__Stated goal__
Exactly retype the lines from the top of the data through the line containing "UsdGeom.Scope.Define(stage, '/World/Looks')", leaving out every picture.

## BEGIN Input material

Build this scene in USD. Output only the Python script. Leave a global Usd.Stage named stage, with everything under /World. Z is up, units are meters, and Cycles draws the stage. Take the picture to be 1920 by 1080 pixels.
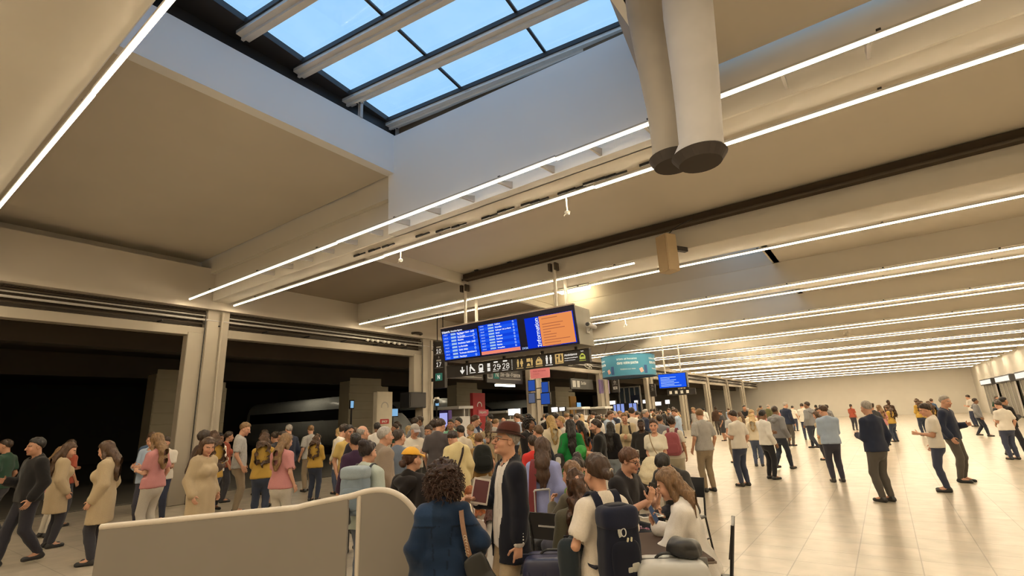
import math, random
import numpy as np, trimesh, manifold3d, shapely, shapely.geometry as sg
import meshkit, usdkit
from pxr import Usd, UsdGeom, UsdLux, UsdShade, Gf, Sdf, Vt

stage = Usd.Stage.CreateInMemory()
UsdGeom.SetStageUpAxis(stage, 'Z'); UsdGeom.SetStageMetersPerUnit(stage, 1.0)
stage.SetDefaultPrim(UsdGeom.Xform.Define(stage, '/World').GetPrim())
UsdGeom.Scope.Define(stage, '/World/Looks')

# ------------------------------------------------------------------ camera
# World: Y runs along the hall, X across it (tracks at -X), z up.  The camera pose follows from the two vanishing points.
CAM_H, FOC, PPX, PPY = 1.78, 935.24, 960.0, 540.0
ROT = np.array([[0.8066, 0.1816, -0.5625], [0.5896, -0.1786, 0.7877], [-0.0426, 0.967, 0.2511]])   # camera (right, up, forward) -> world
_u, _s, _vt = np.linalg.svd(ROT); ROT = _u @ _vt
EYE = np.array([0, 0, CAM_H])
cam = UsdGeom.Camera.Define(stage, '/World/camera')
cam.CreateHorizontalApertureAttr(36.0); cam.CreateVerticalApertureAttr(20.25)
cam.CreateFocalLengthAttr(36.0 * FOC / 1920); cam.CreateClippingRangeAttr(Gf.Vec2f(0.05, 500))
_m = np.eye(4); _m[0, :3], _m[1, :3], _m[2, :3], _m[3, :3] = ROT[:, 0], ROT[:, 1], -ROT[:, 2], EYE
cam.AddTransformOp().Set(Gf.Matrix4d(_m.tolist()))
cam.CreateExposureAttr(0.0)
# ------------------------------------------------------------------ sky (only seen and felt through the roof lights)
dome = UsdLux.DomeLight.Define(stage, '/World/sky')
dome.CreateColorAttr(Gf.Vec3f(0.25, 0.44, 0.68)); dome.CreateIntensityAttr(0.56)
LED_STRENGTH, LED_COLOR = 100.0, (1.0, 0.82, 0.56)
LAMP_STRENGTH = 150.0

def ray(px, py):
    v = ROT @ np.array([px - PPX, -(py - PPY), FOC]); return v / np.linalg.norm(v)
def at(px, py, axis, val):
    "the point of the plane x|y|z = val that the photograph shows at (px, py)"
    r = ray(px, py); return EYE + r * (val - EYE[axis]) / r[axis]
def away(px, py, dist):
    r = ray(px, py); return EYE + r * dist / math.hypot(r[0], r[1])
def lin(c):
    "sRGB 0..255 -> linear"
    c = np.asarray(c, float) / 255.0
    return tuple(np.where(c <= 0.04045, c / 12.92, ((c + 0.055) / 1.055) ** 2.4))

# ------------------------------------------------------------------ materials
MATS = {}
def paint(name, col, rough=0.6, bump=0.0, scale=6.0, vary=0.08, metal=0.0, spec=0.5):
    if name in MATS: return MATS[name]
    nodes = {'tc': ('texture_coordinate', {}), 'n': ('noise_texture', {'scale': scale, 'detail': 4.0}),
             'm': ('mix', {'mix_type': 'mix', 'color1': tuple(max(0, c * (1 - vary)) for c in col), 'color2': tuple(min(1, c * (1 + vary)) for c in col)}),
             'p': ('principled_bsdf', {'roughness': rough, 'metallic': metal, 'specular_ior_level': spec})}
    links = [('tc.object', 'n.vector'), ('n.fac', 'm.fac'), ('m.color', 'p.base_color')]
    if bump:
        nodes['b'] = ('bump', {'strength': bump, 'distance': 0.01}); links += [('n.fac', 'b.height'), ('b.normal', 'p.normal')]
    MATS[name] = usdkit.material(stage, '/World/Looks/' + name, nodes, links, surface='p.BSDF'); return MATS[name]
def emit(name, col, strength=1.0):
    if name not in MATS:
        MATS[name] = usdkit.material(stage, '/World/Looks/' + name, {'e': ('emission', {'color': col, 'strength': strength})}, [], surface='e.emission')
    return MATS[name]
def vcol(name, rough=0.8, sheen=0.0, nscale=60.0, nmix=0.25, stretch=(1, 1, 1), bump=0.0, spec=0.3, sss=0.0):
    "colour from the mesh's own Cd primvar, with a fine grain over it"
    if name in MATS: return MATS[name]
    nodes = {'a': ('attribute', {'attribute': 'Cd'}), 'tc': ('texture_coordinate', {}), 'mp': ('mapping', {'scale': stretch}),
             'n': ('noise_texture', {'scale': nscale, 'detail': 3.0}), 'r': ('rgb_ramp', {'ramp': [(0.25, (1 - nmix,) * 3), (0.75, (1 + nmix,) * 3)]}),
             'm': ('mix', {'mix_type': 'multiply', 'fac': 1.0}), 'p': ('principled_bsdf', {'roughness': rough, 'specular_ior_level': spec, 'sheen_weight': sheen, 'subsurface_weight': sss, 'subsurface_scale': 0.01})}
    links = [('tc.object', 'mp.vector'), ('mp.vector', 'n.vector'), ('n.fac', 'r.fac'), ('a.color', 'm.color1'), ('r.color', 'm.color2'), ('m.color', 'p.base_color')]
    if bump:
        nodes['b'] = ('bump', {'strength': bump, 'distance': 0.004}); links += [('n.fac', 'b.height'), ('b.normal', 'p.normal')]
    MATS[name] = usdkit.material(stage, '/World/Looks/' + name, nodes, links, surface='p.BSDF'); return MATS[name]

CREAM = paint('cream_paint', (0.66, 0.62, 0.55), 0.55, scale=1.2, vary=0.05)
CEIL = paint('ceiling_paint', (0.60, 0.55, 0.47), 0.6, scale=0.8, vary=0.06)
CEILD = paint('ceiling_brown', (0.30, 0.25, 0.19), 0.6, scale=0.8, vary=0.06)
SKYWALL = paint('well_plaster', (0.80, 0.80, 0.80), 0.7, scale=0.6, vary=0.04)
STEEL = paint('painted_steel', (0.50, 0.48, 0.46), 0.45, scale=3)
DARK = paint('dark_metal', (0.03, 0.027, 0.025), 0.5)
BROWN = paint('dark_brown_metal', (0.06, 0.045, 0.03), 0.5)
BLACK = paint('black_plastic', (0.012, 0.012, 0.014), 0.4)
WHITE = paint('white_paint', (0.75, 0.73, 0.70), 0.5)
GREYP = paint('grey_panel', (0.40, 0.37, 0.32), 0.5)
CONC = paint('concrete', (0.40, 0.37, 0.33), 0.85, bump=0.3, scale=2.5, vary=0.12)
PIERC = paint('pier_concrete', (0.36, 0.32, 0.23), 0.85, bump=0.2, scale=1.5, vary=0.12)
COLP = paint('column_paint', (0.40, 0.355, 0.285), 0.6, scale=2.0, vary=0.08)
LED = emit('led_glow', LED_COLOR, LED_STRENGTH)
LEDS = emit('led_side_glow', LED_COLOR, 2.6)
LAMP = emit('lamp_glow', (1.0, 0.83, 0.55), LAMP_STRENGTH)
TUBE = emit('tube_glow', (0.85, 0.95, 1.0), 2.2)
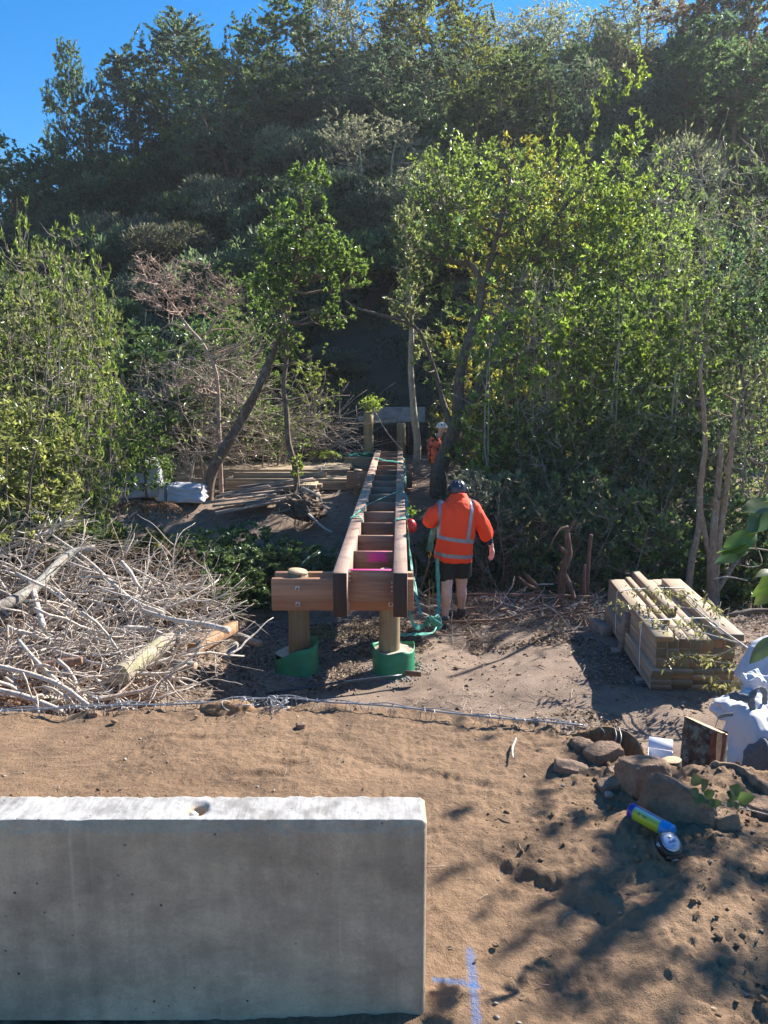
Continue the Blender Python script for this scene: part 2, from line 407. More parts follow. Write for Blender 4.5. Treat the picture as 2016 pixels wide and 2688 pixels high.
# ------------------------------------------------------------------ concrete sills
def concrete(name, c1, c2, green, paint=None):
    b = NB(name); v = b.obj(); gpos = b.n('NewGeometry')
    n1 = b.noise(v, 3.2, 12, .74); st = b.noise(b.mapping(v, (14, 14, 1.3)), 1, 5, .6); n3 = b.noise(v, 90, 4, .7); n2 = b.noise(b.mapping(v, (1, 1, 1), (4, 2, 7)), 2.1, 4, .55)
    f = b.math('ADD', b.math('MULTIPLY', n1, .72), b.math('MULTIPLY', st, .28))
    c = b.ramp(f, [(.40, tuple(x * .8 for x in c2)), (.47, c2), (.53, tuple((p + q) / 2 for p, q in zip(c1, c2))), (.60, c1)])
    sm = b.noise(b.mapping(v, (1, 1, 1.6), (7, 3, 1)), 5.5, 7, .7); c = b.mix(1.0, c, b.ramp(sm, [(.36, (.80, .79, .78)), (.5, (1, 1, 1)), (.64, (1.10, 1.09, 1.08))]), 'MULTIPLY')
    fine = b.noise(v, 160, 4, .7); c = b.mix(1.0, c, b.ramp(fine, [(.3, (.86, .86, .86)), (.7, (1.1, 1.1, 1.1))]), 'MULTIPLY')
    gm = b.ramp(n2, [(.5, (0, 0, 0)), (.68, (1, 1, 1))]); c = b.mix(b.math('MULTIPLY', gm, .32), c, green)
    # drip runs and a dark damp line
    dr = b.noise(b.mapping(v, (26, 26, .8), (3, 1, 0)), 1, 3, .5); drm = b.ramp(dr, [(.66, (0, 0, 0)), (.72, (1, 1, 1))]); c = b.mix(b.math('MULTIPLY', drm, .22), c, tuple(x * 1.35 for x in c1))
    wv = b.noise(b.mapping(v, (1.2, 1.2, 2.2), (9, 9, 3)), 1.6, 4, .55); ln = b.math('ABSOLUTE', b.math('SUBTRACT', wv, .5)); lm = b.ramp(ln, [(.0, (1, 1, 1)), (.012, (0, 0, 0))])
    c = b.mix(b.math('MULTIPLY', lm, .10), c, tuple(x * .55 for x in c2))
    # bug holes
    vo = b.n('TexVoronoi'); b.set(vo.inputs['Vector'], v); vo.inputs['Scale'].default_value = 26
    bh = b.ramp(vo.outputs['Distance'], [(.07, (1, 1, 1)), (.11, (0, 0, 0))]); gate = b.ramp(b.noise(v, 7, 2), [(.50, (0, 0, 0)), (.54, (1, 1, 1))])
    bh = b.math('MULTIPLY', bh, gate); c = b.mix(b.math('MULTIPLY', bh, .95), c, (.04, .035, .03))
    # the trowelled top: paler, fine streaks
    sep = b.n('SeparateXYZ'); b.set(sep.inputs[0], gpos.outputs['Normal'])
    tm = b.ramp(sep.outputs[2], [(.75, (0, 0, 0)), (.9, (1, 1, 1))])
    ts = b.noise(b.mapping(v, (90, 22, 1)), 1, 4, .6); tc = b.ramp(ts, [(.35, (.30, .29, .28)), (.65, (.44, .43, .41))])
    tb = b.ramp(b.noise(v, 12, 5, .65), [(.38, (.62, .61, .60)), (.5, (.9, .9, .9)), (.6, (1.05, 1.05, 1.05))]); tc = b.mix(1.0, tc, tb, 'MULTIPLY')
    c = b.mix(tm, c, tc)
    if paint:
        px_, py_, r = paint
        s2 = b.n('SeparateXYZ'); b.set(s2.inputs[0], v)
        dx = b.math('MULTIPLY', b.math('SUBTRACT', s2.outputs[0], px_), .45); dy = b.math('SUBTRACT', s2.outputs[1], py_)
        d = b.math('SQRT', b.math('ADD', b.math('MULTIPLY', dx, dx), b.math('MULTIPLY', dy, dy)))
        d = b.math('ADD', d, b.math('MULTIPLY', b.math('SUBTRACT', b.noise(v, 22, 4), .5), .06))
        mk = b.n('MapRange'); b.set(mk.inputs[0], d); mk.inputs[1].default_value = r; mk.inputs[2].default_value = r * .4; mk.inputs[3].default_value = 0; mk.inputs[4].default_value = .8
        c = b.mix(b.math('MULTIPLY', mk.outputs[0], tm), c, (.13, .30, .68))
    h = b.math('SUBTRACT', b.math('ADD', b.math('MULTIPLY', n3, .35), b.math('MULTIPLY', b.math('MULTIPLY', ts, tm), .5)), b.math('MULTIPLY', bh, 1.5))
    b.pbr(c, .88, b.bump(h, .45, .004)); return b.m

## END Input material

__Answer below__
Build this scene in USD. Output only the Python script. Leave a global Usd.Stage named stage, with everything under /World. Z is up, units are meters, and Cycles draws the stage. Take the picture to be 1920 by 1080 pixels.
import math, random
import numpy as np, trimesh, manifold3d, shapely, shapely.geometry as sg
import meshkit, usdkit
from pxr import Usd, UsdGeom, UsdLux, UsdShade, Gf, Sdf, Vt

stage = Usd.Stage.CreateInMemory()
UsdGeom.SetStageUpAxis(stage, 'Z'); UsdGeom.SetStageMetersPerUnit(stage, 1.0)
stage.SetDefaultPrim(UsdGeom.Xform.Define(stage, '/World').GetPrim())
UsdGeom.Scope.Define(stage, '/World/Looks')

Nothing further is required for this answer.